About the Museum
The grandiose palace, now seat of the Galleria Nazionale d’Arte Moderna, was built in the second half of the seventeenth century for the noble and wealthy Pesaro family, a project by the greatest Venetian baroque architect, Baldassarre Longhena, who also designed the church of the Salute and Ca’ Rezzonico. Works began in 1659 starting from the landside; the courtyard, with its striking loggias, was completed by 1676; the splendid facade on the Grand Canal had already reached the second floor by 1679, but, on Longhena’s death in 1682, the palace was still unfinished. The Pesaro family entrusted its completion to Gian Antonio Gaspari who concluded it in 1710, in compliance with the original project.

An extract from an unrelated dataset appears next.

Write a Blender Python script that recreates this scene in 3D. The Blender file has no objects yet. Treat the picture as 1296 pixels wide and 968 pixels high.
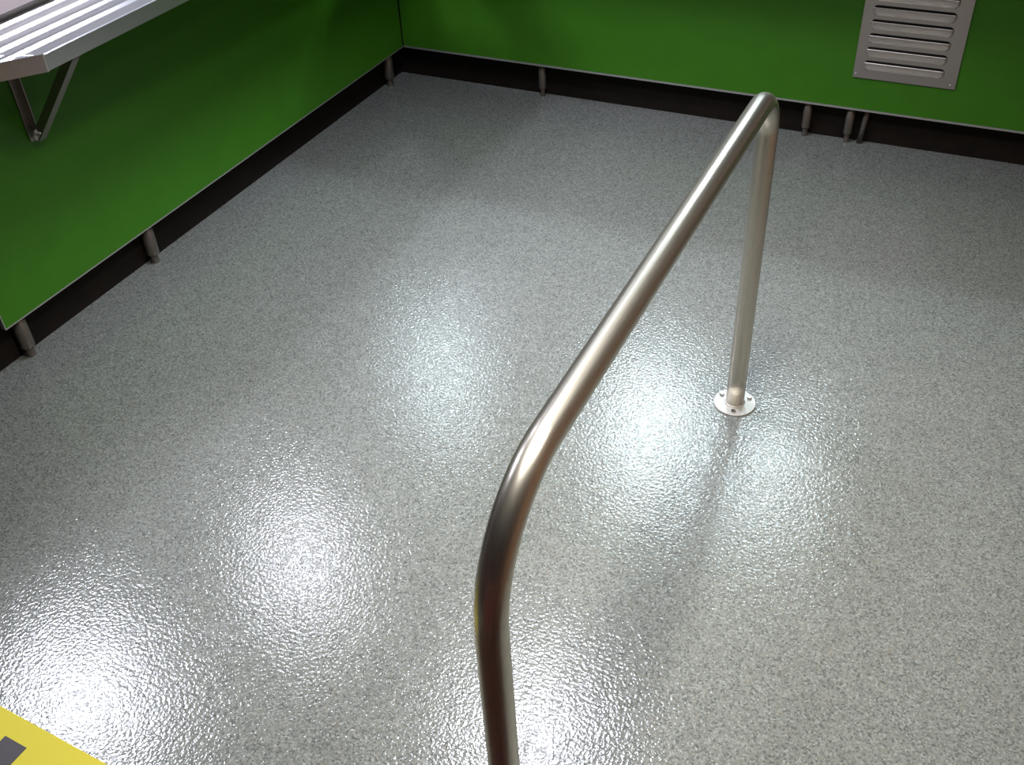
import bpy, bmesh, math, random
from mathutils import Vector, Matrix

S = bpy.context.scene
C = S.collection
random.seed(7)
PI = math.pi

# ------------------------------------------------------------------ camera
cam = bpy.data.objects.new('camera', bpy.data.cameras.new('camera'))
C.objects.link(cam)
R_ = Vector((0.902296, 0.428721, -0.045377))
U_ = Vector((-0.23874, 0.584534, 0.77545))
F_ = Vector((-0.358977, 0.688853, -0.629776))
m = Matrix((R_, U_, -F_)).transposed().to_4x4()
m.translation = (2.538246, -3.972657, 1.910484)
cam.matrix_world = m
cam.data.sensor_width = 36.0
cam.data.lens = 1293.0 / 1296.0 * 36.0
cam.data.clip_start = 0.05
S.camera = cam

# ------------------------------------------------------------------ world and exposure
w = bpy.data.worlds.new('world'); S.world = w; w.use_nodes = True
w.node_tree.nodes['Background'].inputs[0].default_value = (0.75, 0.85, 1.0, 1)
w.node_tree.nodes['Background'].inputs[1].default_value = 0.02
S.view_settings.view_transform = 'Standard'
S.view_settings.look = 'None'
S.view_settings.gamma = 1.0
S.view_settings.exposure = 0.0
S.view_settings.use_curve_mapping = False

CEIL = 2.70
# ceiling downlights: x, y, lens radius, watts, beam spread in degrees, colour
COOL, VIOLET = (0.74, 0.92, 1.0), (0.84, 0.86, 1.0)
LAMPS = [
    (-0.52, 0.86, 0.09, 19, 150, COOL), (-0.50, -0.98, 0.13, 25, 150, VIOLET), (-1.05, -2.25, 0.34, 60, 150, VIOLET),
    (0.98, 0.96, 0.25, 40, 150, COOL), (1.80, 0.85, 0.12, 19, 150, COOL), (1.22, -1.47, 0.25, 25, 98, VIOLET),
    (2.05, -2.50, 0.22, 37, 98, (1.0, 0.97, 0.90)), (2.95, -2.20, 0.13, 11, 130, (1.0, 0.95, 0.88)),  # added fill lamps, set where their floor reflections stay out of frame
]
S.cycles.caustics_reflective = False

# ------------------------------------------------------------------ helpers
def obj(name, bm, mat, parent=None, smooth=False, bevel=0.0, loc=None):
    bmesh.ops.recalc_face_normals(bm, faces=bm.faces)
    if bevel:
        bmesh.ops.bevel(bm, geom=list(bm.edges), offset=bevel, segments=2, profile=0.5, affect='EDGES', clamp_overlap=True)
    me = bpy.data.meshes.new(name); bm.to_mesh(me); bm.free()
    if smooth:
        for p in me.polygons: p.use_smooth = True
    me.materials.append(mat)
    o = bpy.data.objects.new(name, me); C.objects.link(o)
    if parent: o.parent = parent
    if loc: o.location = loc
    return o

def tag(o, label=None, cat=None, group=None, kind=None):
    if label: o['label'] = label
    if cat: o['category'] = cat
    if group: o['group'] = group
    if kind: o['kind'] = kind
    return o

def thing(name, label, cat, loc=(0, 0, 0), group=None):
    o = bpy.data.objects.new(name, None); C.objects.link(o)
    o.location = loc; o.empty_display_size = 0.1
    return tag(o, label, cat, group)

def box(bm, x0, x1, y0, y1, z0, z1):
    v = [bm.verts.new(p) for p in ((x0,y0,z0),(x1,y0,z0),(x1,y1,z0),(x0,y1,z0),(x0,y0,z1),(x1,y0,z1),(x1,y1,z1),(x0,y1,z1))]
    for f in ((0,3,2,1),(4,5,6,7),(0,1,5,4),(1,2,6,5),(2,3,7,6),(3,0,4,7)):
        bm.faces.new([v[i] for i in f])
    return bm

def bx(*a): return box(bmesh.new(), *a)

def lathe(bm, prof, seg=24, center=(0, 0, 0), axis=Matrix.Identity(3), closed=False):
    """prof: list of (r, z); closed with caps where r > 0 at the ends"""
    rings = []
    for r, z in prof:
        if r < 1e-6:
            rings.append([bm.verts.new(axis @ Vector((0, 0, z)) + Vector(center))])
        else:
            rings.append([bm.verts.new(axis @ Vector((r*math.cos(2*PI*i/seg), r*math.sin(2*PI*i/seg), z)) + Vector(center)) for i in range(seg)])
    for a, b in zip(rings, rings[1:] + ([rings[0]] if closed else [])):
        for i in range(seg):
            j = (i+1) % seg
            if len(a) == 1 and len(b) == 1: continue
            if len(a) == 1: bm.faces.new((a[0], b[j], b[i]))
            elif len(b) == 1: bm.faces.new((a[i], a[j], b[0]))
            else: bm.faces.new((a[i], a[j], b[j], b[i]))
    for r in (() if closed else (rings[0], rings[-1])):
        if len(r) > 1: bm.faces.new(r)
    return bm

def sweep(bm, pts, r, seg=40):
    """round tube along pts, parallel-transported frames"""
    pts = [Vector(p) for p in pts]
    n = len(pts); rings = []
    t0 = (pts[1]-pts[0]).normalized()
    side = t0.orthogonal().normalized()
    for k in range(n):
        t = (pts[min(k+1, n-1)] - pts[max(k-1, 0)]).normalized()
        side = (side - t*side.dot(t)).normalized()
        up = t.cross(side)
        rings.append([bm.verts.new(pts[k] + side*(r*math.cos(2*PI*i/seg)) + up*(r*math.sin(2*PI*i/seg))) for i in range(seg)])
    for a, b in zip(rings, rings[1:]):
        for i in range(seg):
            j = (i+1) % seg
            bm.faces.new((a[i], a[j], b[j], b[i]))
    bm.faces.new(rings[0]); bm.faces.new(rings[-1])
    return bm

def prism(bm, outline, z0, z1):
    a = [bm.verts.new((x, y, z0)) for x, y in outline]
    b = [bm.verts.new((x, y, z1)) for x, y in outline]
    bm.faces.new(a); bm.faces.new(b)
    for i in range(len(a)):
        j = (i+1) % len(a)
        bm.faces.new((a[i], a[j], b[j], b[i]))
    return bm

# ------------------------------------------------------------------ materials
def mat(name, color, rough=0.5, metal=0.0, spec=0.5, coat=0.0, noise=None, bump=None, stretch=None, aniso=0.0):
    """noise = (scale, amount) brightness mottling; bump = (scale, distance)"""
    M = bpy.data.materials.new(name); M.use_nodes = True
    nt = M.node_tree; P = nt.nodes['Principled BSDF']
    P.inputs['Base Color'].default_value = (*color, 1)
    P.inputs['Roughness'].default_value = rough
    P.inputs['Metallic'].default_value = metal
    P.inputs['Specular IOR Level'].default_value = spec
    P.inputs['Coat Weight'].default_value = coat
    P.inputs['Anisotropic'].default_value = aniso
    tc = nt.nodes.new('ShaderNodeTexCoord'); mp = nt.nodes.new('ShaderNodeMapping')
    nt.links.new(tc.outputs['Object'], mp.inputs['Vector'])
    if stretch: mp.inputs['Scale'].default_value = stretch
    if noise:
        n = nt.nodes.new('ShaderNodeTexNoise'); n.inputs['Scale'].default_value = noise[0]; n.inputs['Detail'].default_value = 4
        nt.links.new(mp.outputs[0], n.inputs['Vector'])
        r = nt.nodes.new('ShaderNodeValToRGB')
        k = noise[1]
        r.color_ramp.elements[0].position = 0.3; r.color_ramp.elements[1].position = 0.7
        r.color_ramp.elements[0].color = (*[c*(1-k) for c in color], 1)
        r.color_ramp.elements[1].color = (*[min(1, c*(1+k)) for c in color], 1)
        nt.links.new(n.outputs['Fac'], r.inputs[0]); nt.links.new(r.outputs[0], P.inputs['Base Color'])
    if bump:
        n = nt.nodes.new('ShaderNodeTexNoise'); n.inputs['Scale'].default_value = bump[0]; n.inputs['Detail'].default_value = 2
        nt.links.new(mp.outputs[0], n.inputs['Vector'])
        b = nt.nodes.new('ShaderNodeBump'); b.inputs['Distance'].default_value = bump[1]
        nt.links.new(n.outputs['Fac'], b.inputs['Height']); nt.links.new(b.outputs[0], P.inputs['Normal'])
    return M

M_green = mat('green_laminate', (0.045, 0.180, 0.009), rough=0.42, spec=0.25, noise=(9, 0.05))
M_steel = mat('brushed_steel', (0.62, 0.60, 0.57), rough=0.30, metal=1.0, noise=(40, 0.06), stretch=(30, 1, 30))
M_tube = mat('brushed_tube_steel', (0.57, 0.53, 0.46), rough=0.32, metal=1.0, noise=(60, 0.08), stretch=(12, 0.6, 0.6))
M_flange = mat('satin_flange_steel', (0.52, 0.50, 0.46), rough=0.5, metal=0.7)
M_shelf = mat('bright_satin_steel', (0.80, 0.80, 0.82), rough=0.30, metal=1.0, noise=(40, 0.04), stretch=(30, 1, 30))
M_trim = mat('aluminium_trim', (0.62, 0.62, 0.58), rough=0.38, metal=0.8)
M_leg = mat('leg_steel', (0.20, 0.175, 0.15), rough=0.40, metal=0.75)
M_plinth = mat('dark_brown_board', (0.009, 0.006, 0.004), rough=0.7, spec=0.2, noise=(12, 0.3))
M_carcass = mat('counter_carcass', (0.03, 0.025, 0.02), rough=0.7)
M_vent = mat('vent_steel', (0.50, 0.45, 0.42), rough=0.36, metal=0.9, noise=(60, 0.05), stretch=(1, 30, 30))
M_slot_shade = mat('slot_shade', (0.004, 0.004, 0.004), rough=0.9)
M_screw = mat('screw_steel', (0.50, 0.50, 0.48), rough=0.25, metal=1.0)
M_bracket = mat('bracket_steel', (0.30, 0.27, 0.25), rough=0.45, metal=0.9)
M_yellow = mat('yellow_plastic', (0.47, 0.40, 0.030), rough=0.6, spec=0.25, bump=(260, 0.0002))
M_black = mat('black_print', (0.022, 0.016, 0.018), rough=0.45, spec=0.3)
M_worktop = mat('worktop_steel', (0.66, 0.55, 0.54), rough=0.5, metal=0.9)
M_mat = mat('added_mat', (0.030, 0.012, 0.010), rough=0.9, spec=0.1, bump=(300, 0.002))
M_wall = mat('kitchen_wall', (0.30, 0.29, 0.28), rough=0.7, noise=(3, 0.04))
M_brown = mat('warm_brown_wall', (0.30, 0.155, 0.085), rough=0.6, noise=(4, 0.15))
M_red = mat('dark_red_wall', (0.10, 0.030, 0.028), rough=0.6, noise=(4, 0.15))
M_ceil = mat('ceiling_tile', (0.34, 0.34, 0.33), rough=0.85, noise=(60, 0.05))
M_ring = mat('lamp_ring', (0.8, 0.8, 0.8), rough=0.4)

def floor_material():
    M = bpy.data.materials.new('speckled_safety_vinyl'); M.use_nodes = True
    nt = M.node_tree; N = nt.nodes; L = nt.links; P = N['Principled BSDF']
    tc = N.new('ShaderNodeTexCoord')
    # coloured flakes
    v = N.new('ShaderNodeTexVoronoi'); v.inputs['Scale'].default_value = 260
    L.new(tc.outputs['Object'], v.inputs['Vector'])
    sep = N.new('ShaderNodeSeparateColor'); L.new(v.outputs['Color'], sep.inputs[0])
    r = N.new('ShaderNodeValToRGB'); r.color_ramp.interpolation = 'CONSTANT'
    el = r.color_ramp.elements
    cols = [(0.0, (0.085, 0.090, 0.084)), (0.14, (0.125, 0.130, 0.119)), (0.42, (0.147, 0.154, 0.141)),
            (0.66, (0.172, 0.181, 0.167)), (0.86, (0.205, 0.218, 0.200)), (0.95, (0.160, 0.150, 0.125))]
    el[0].position, el[0].color = cols[0][0], (*cols[0][1], 1)
    el[1].position, el[1].color = cols[1][0], (*cols[1][1], 1)
    for p_, c_ in cols[2:]:
        e = el.new(p_); e.color = (*c_, 1)
    L.new(sep.outputs[0], r.inputs[0])
    # broad, very slight variation of the sheet
    n = N.new('ShaderNodeTexNoise'); n.inputs['Scale'].default_value = 22; n.inputs['Detail'].default_value = 5
    L.new(tc.outputs['Object'], n.inputs['Vector'])
    mr = N.new('ShaderNodeMapRange'); mr.inputs[3].default_value = 0.90; mr.inputs[4].default_value = 1.10
    L.new(n.outputs['Fac'], mr.inputs[0])
    mx = N.new('ShaderNodeVectorMath'); mx.operation = 'SCALE'
    L.new(r.outputs[0], mx.inputs[0]); L.new(mr.outputs[0], mx.inputs['Scale'])
    L.new(mx.outputs[0], P.inputs['Base Color'])
    P.inputs['Roughness'].default_value = 0.14
    P.inputs['Specular IOR Level'].default_value = 0.60
    # orange-peel relief
    b1 = N.new('ShaderNodeTexNoise'); b1.inputs['Scale'].default_value = 125; b1.inputs['Detail'].default_value = 1.5
    L.new(tc.outputs['Object'], b1.inputs['Vector'])
    bp = N.new('ShaderNodeBump'); bp.inputs['Distance'].default_value = 0.0010; bp.inputs['Strength'].default_value = 1.0
    L.new(b1.outputs['Fac'], bp.inputs['Height'])
    L.new(bp.outputs[0], P.inputs['Normal'])
    return M
M_floor = floor_material()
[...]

The collection was enriched over the years by further acquisitions and donations. The former mainly consisted of works bought by the Town Council at the Venice Biennale: up unto the 1950s European Art was favored, in agreement with the Galleria Nazionale d’Arte Moderna of Rome, which generally acquired Italian works at the Biennale. From the 1960s onwards, a new policy was adopted, privileging Italian Art. As a result there was a noticeable increase in the number of works by those artists already mentioned, who, thanks to the Bevilacqua La Masa exhibitions and the polemics that usually surrounded them, made Ca’ Pesaro famous as a driving force for innovation in Italian Art. The collection of works from nineteenth-century Venice is also remarkable. As for the donations, they started with the founding donation by Prince Alberto Giovanelli, followed by Baron Edoardo Franchetti, Baron Ernst Seeger, Filippo Grimani, but above all by Associazione Industriali e Commercianti Veneziani. In 1914 a number of notable works in wax by Medardo Rosso were acquired, and in the 1960s the De Lisi bequest enriched the gallery with works by Morandi, De Chirico, Carrà, Kandinsky, Mirò and Matta, thus filling certain gaps left by the municipal policy of acquisition; finally, in 1990, the gallery received the valuable Wildt donation.